The four albums Nick Hornby could not live without

The four albums Nick Hornby would take to a desert island

Few authors have been able to capture the romanticism of music quite like Nick Hornby. High Fidelity may not be the most mind-expanding piece of literature by any stretch, but anyone who has spent way too much time in a record store talking about the beauty of music can resonate with at least a little bit of what he was trying to say. For all of the great music that Hornby has previously mentioned, his holy grail of records can be narrowed down to four eclectic albums.

It’s hard for someone like Hornby not to have a little of everything. Since one of his greatest novels is about people who have spent time in a record store, it’s not like he was going to have just one style and be a fairweather fan of everything else.

When asked by Pop Matters what albums he would hear for the rest of his life Hornby served up four classics from all walks of musical life, saying, “If I were to survive on a desert island: Al Green’s Greatest Hits, Horses by Patti Smith, The Wild, The Innocent And The E Street Shuffle by Bruce Springsteen, the first Kate and Anna McGarrigle album (Kate & Anna McGarrigle)”.

Compared to everything else on the list, the first thing that really sticks out is Al Green. Whereas everyone else was a more lyrically driven affair dominated by rock music, Green’s melodies have provided the soundtrack to some of the most homely tracks of the last century. As much as Green may seem like a relic at times, no one with a straight face could ever turn down a song like ‘Let’s Stay Together’ or ‘Love and Happiness’ if they tried.

For any writer, every great song is only as good as its lyrics, and Patti Smith practically wrote the Bible on how to go against the grain on Horses. Whereas most artists still held onto the sounds of blues rock, Smith paired everything down to fundamental playing and walked away with some of the songs that served as the spearhead for the punk movement.

That’s not to say that Smith was a punk rocker. She was a poet first who chose music as her empty canvas, and hearing a song like ‘Birdland’ was enough to get people hooked.
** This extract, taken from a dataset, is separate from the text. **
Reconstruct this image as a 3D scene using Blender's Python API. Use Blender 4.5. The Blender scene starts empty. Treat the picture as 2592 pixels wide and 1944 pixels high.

Smith may have represented the art style of 1970s New York City, but Springsteen was more concerned with what the people on the street were hearing.

The Wild, The Innocent, and The E Street Shuffle may have come just before his landmark album Born to Run, but the way he sprawls out across every song comes from a man who just sees the song as a vehicle for his stories. As much as ‘Born to Run’ may be cut and dry, a song like ‘Rosalita’ or ‘Kitty’s Back’ does a lot better to set the scene, being much more intense drama than ‘Born to Run’s feel-good underdog story.

As for Kate and Anna McGarrigle, this might be one of the more writer-inclined picks on this list. Since half of the album is drenched with country and Americana traditions (despite them being from Canada), the songs are actually much more to the point than what their 1970s contemporaries were doing. Bob Dylan didn’t care for how long a song was, but every song on here is done quickly and to the point, telling stories that are incredibly complicated with a runtime anyone can appreciate.

If anything, all of these records point to the kind of person that you’re dealing with whenever you read any of Hornby’s work. Some may ramble, and some may be fairly straightforward, but the importance is always about telling the story rather than trying to write something by the numbers.